Elegant looks with very good overall performance makes the LUMINA V the best performance-for-dollar speaker I’ve yet heard from Sonus faber. Even more amazing is that they’re building them in Italy for this price.

Likes
  • Musical presentation without being dark or dull sounding
  • Detailed, yet smooth treble response
  • Full sounding midrange with just a hint of sweetness and warmth
  • Tight and deep bass response
  • Impressive imaging and sound staging for the price
Would Like To See
  • A bit more range of motion for the carpet spikes
  • At this price? Nothing

Sonus faber Lumina V Loudspeaker Wenge

Sonus faber Lumina V Loudspeaker Walnut

Without a doubt, the Sonus faber Lumina V is the best “budget” loudspeaker Sonus faber has yet made. I listened to a lot of different music in the two months that I had them in my home, and they were able to make everything sound good.
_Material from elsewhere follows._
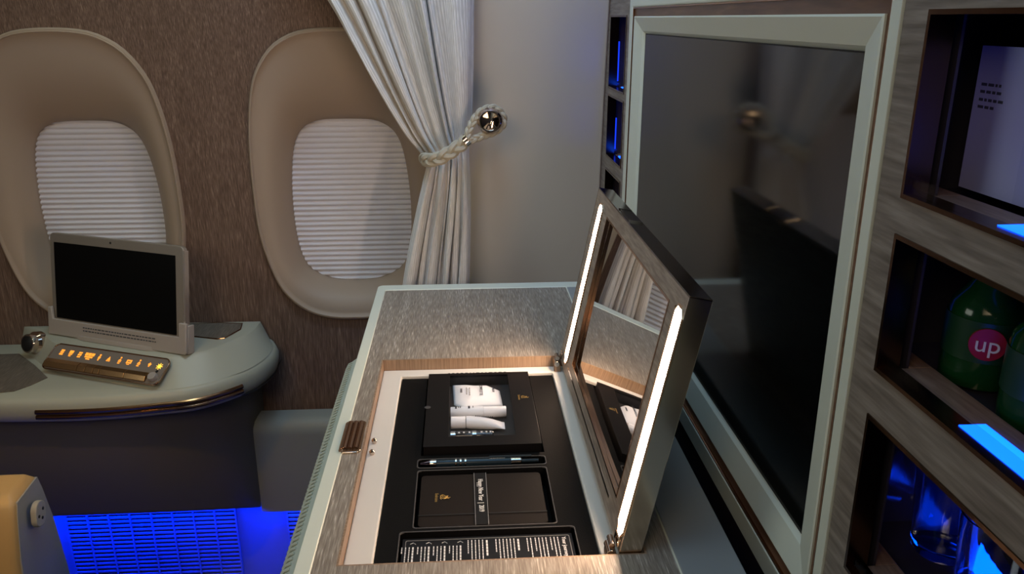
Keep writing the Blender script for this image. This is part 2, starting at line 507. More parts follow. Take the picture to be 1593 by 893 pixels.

The Lumina Vs combine Sonus faber’s trademark Italian design and build quality with a really big dose of the accurate, yet musical house sound inherent in the brand’s more expensive models. With their smooth treble, full midrange, solid bass response, and excellent imaging the Lumina Vs have no real flaws. Even better, the Lumina V should be an option for a far wider audience due to its more affordable price point. While there are a lot of competitors in the speaker market at the Lumina V’s $2800 per pair price point, I dare you to name another speaker that sounds this good and looks this fantastic.